-- EXERCISE INPUT --

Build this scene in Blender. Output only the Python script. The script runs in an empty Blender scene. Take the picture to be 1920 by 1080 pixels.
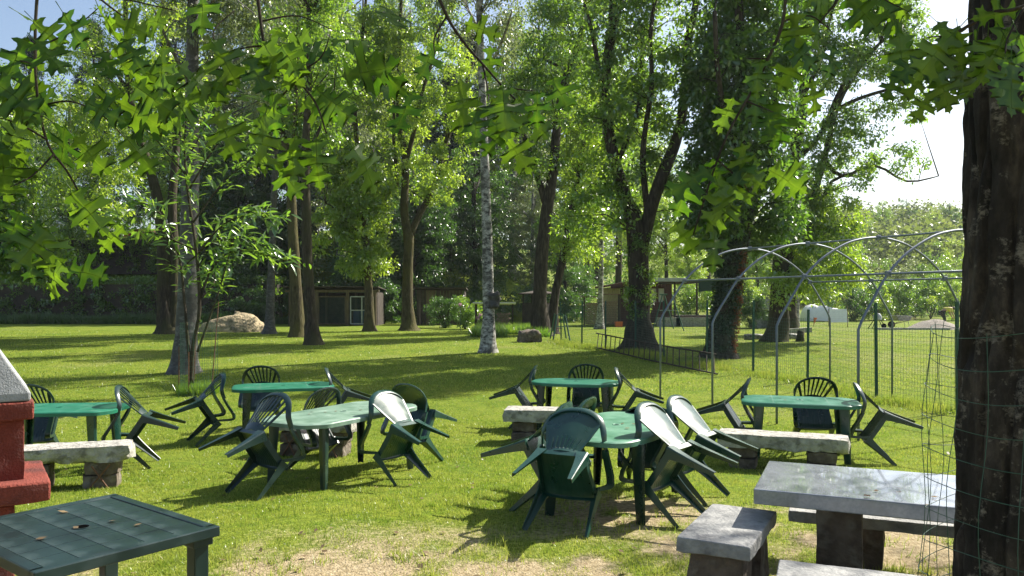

==

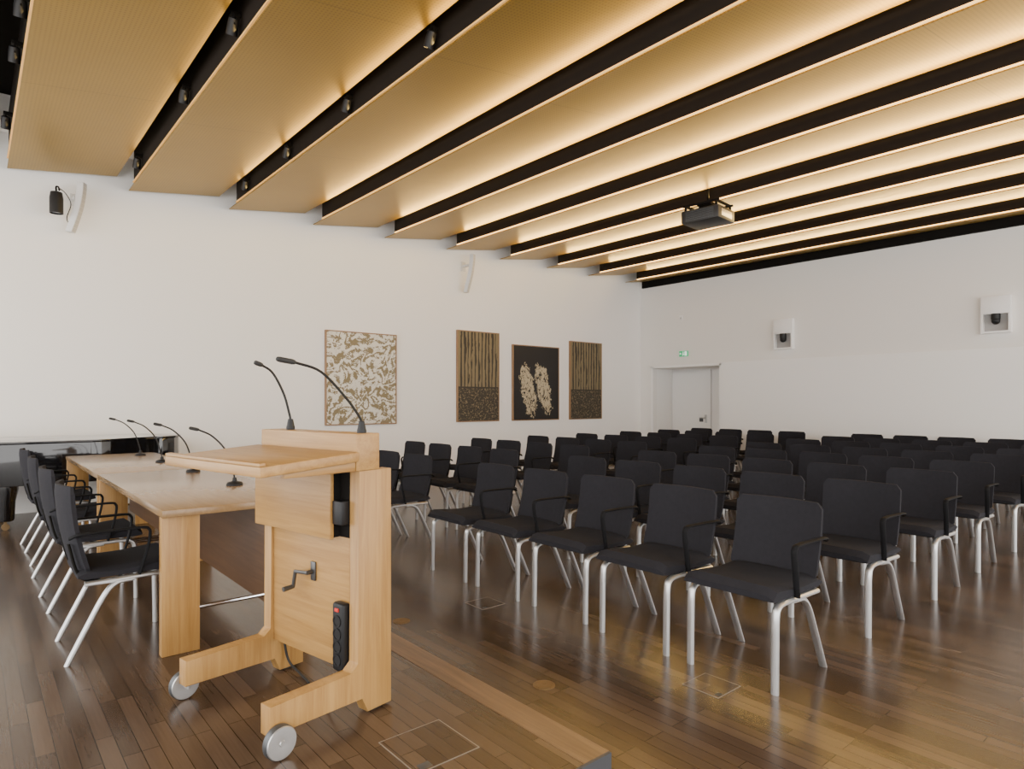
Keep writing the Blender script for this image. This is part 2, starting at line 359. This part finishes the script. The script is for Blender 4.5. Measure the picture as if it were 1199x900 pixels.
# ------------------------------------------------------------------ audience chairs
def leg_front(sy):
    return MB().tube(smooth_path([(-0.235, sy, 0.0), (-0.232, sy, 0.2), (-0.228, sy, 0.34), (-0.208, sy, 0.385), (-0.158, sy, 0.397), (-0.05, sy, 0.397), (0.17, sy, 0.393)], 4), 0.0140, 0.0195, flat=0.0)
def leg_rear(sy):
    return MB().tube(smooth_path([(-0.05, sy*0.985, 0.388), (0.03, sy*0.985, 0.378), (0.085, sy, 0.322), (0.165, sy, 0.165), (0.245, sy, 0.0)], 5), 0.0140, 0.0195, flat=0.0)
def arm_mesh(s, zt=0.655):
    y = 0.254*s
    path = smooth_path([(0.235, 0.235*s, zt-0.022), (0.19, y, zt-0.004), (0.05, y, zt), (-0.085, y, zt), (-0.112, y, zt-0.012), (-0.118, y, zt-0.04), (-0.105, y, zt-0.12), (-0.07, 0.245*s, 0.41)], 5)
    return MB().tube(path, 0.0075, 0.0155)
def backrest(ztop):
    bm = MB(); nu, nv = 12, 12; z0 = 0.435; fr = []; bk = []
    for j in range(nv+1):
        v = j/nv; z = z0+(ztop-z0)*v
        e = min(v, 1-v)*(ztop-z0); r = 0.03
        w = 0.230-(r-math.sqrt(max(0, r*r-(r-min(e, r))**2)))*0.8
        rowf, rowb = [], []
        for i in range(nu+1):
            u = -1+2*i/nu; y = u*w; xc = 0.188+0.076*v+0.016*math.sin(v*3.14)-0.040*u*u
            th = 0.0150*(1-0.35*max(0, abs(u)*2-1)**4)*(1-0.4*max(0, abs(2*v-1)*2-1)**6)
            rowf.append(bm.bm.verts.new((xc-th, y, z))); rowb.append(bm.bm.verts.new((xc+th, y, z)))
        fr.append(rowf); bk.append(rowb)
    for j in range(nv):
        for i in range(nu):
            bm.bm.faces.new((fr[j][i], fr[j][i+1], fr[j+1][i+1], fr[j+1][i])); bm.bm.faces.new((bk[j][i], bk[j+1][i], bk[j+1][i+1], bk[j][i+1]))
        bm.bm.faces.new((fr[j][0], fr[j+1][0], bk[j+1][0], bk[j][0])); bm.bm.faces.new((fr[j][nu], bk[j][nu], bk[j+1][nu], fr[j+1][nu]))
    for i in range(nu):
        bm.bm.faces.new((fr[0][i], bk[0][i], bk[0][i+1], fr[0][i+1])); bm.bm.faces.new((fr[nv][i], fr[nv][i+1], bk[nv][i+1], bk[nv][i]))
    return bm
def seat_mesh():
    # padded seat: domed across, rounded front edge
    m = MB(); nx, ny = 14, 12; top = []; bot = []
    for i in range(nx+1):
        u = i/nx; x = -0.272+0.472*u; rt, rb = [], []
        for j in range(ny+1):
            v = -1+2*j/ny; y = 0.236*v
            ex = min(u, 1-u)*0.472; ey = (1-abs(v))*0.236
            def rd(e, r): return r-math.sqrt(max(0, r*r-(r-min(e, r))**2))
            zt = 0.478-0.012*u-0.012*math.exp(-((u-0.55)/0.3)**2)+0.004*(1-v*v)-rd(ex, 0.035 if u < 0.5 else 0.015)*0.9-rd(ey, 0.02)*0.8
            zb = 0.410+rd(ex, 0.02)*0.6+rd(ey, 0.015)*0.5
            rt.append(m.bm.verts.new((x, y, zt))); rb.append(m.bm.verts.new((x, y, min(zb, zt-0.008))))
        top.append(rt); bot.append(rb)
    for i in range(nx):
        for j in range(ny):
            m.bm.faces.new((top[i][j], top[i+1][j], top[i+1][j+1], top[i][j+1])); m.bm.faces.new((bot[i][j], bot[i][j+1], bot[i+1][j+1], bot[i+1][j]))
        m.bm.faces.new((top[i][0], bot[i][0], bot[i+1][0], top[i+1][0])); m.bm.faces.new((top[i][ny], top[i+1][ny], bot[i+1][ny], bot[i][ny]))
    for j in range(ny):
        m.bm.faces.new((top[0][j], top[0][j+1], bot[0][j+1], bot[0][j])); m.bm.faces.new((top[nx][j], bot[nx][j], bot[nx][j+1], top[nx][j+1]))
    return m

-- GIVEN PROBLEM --
Check each line of the records for "Blender" and copy the ones that contain it.

-- THE ANSWER --
Build this scene in Blender. Output only the Python script. The script runs in an empty Blender scene. Take the picture to be 1920 by 1080 pixels.
Keep writing the Blender script for this image. This is part 2, starting at line 359. This part finishes the script. The script is for Blender 4.5. Measure the picture as if it were 1199x900 pixels.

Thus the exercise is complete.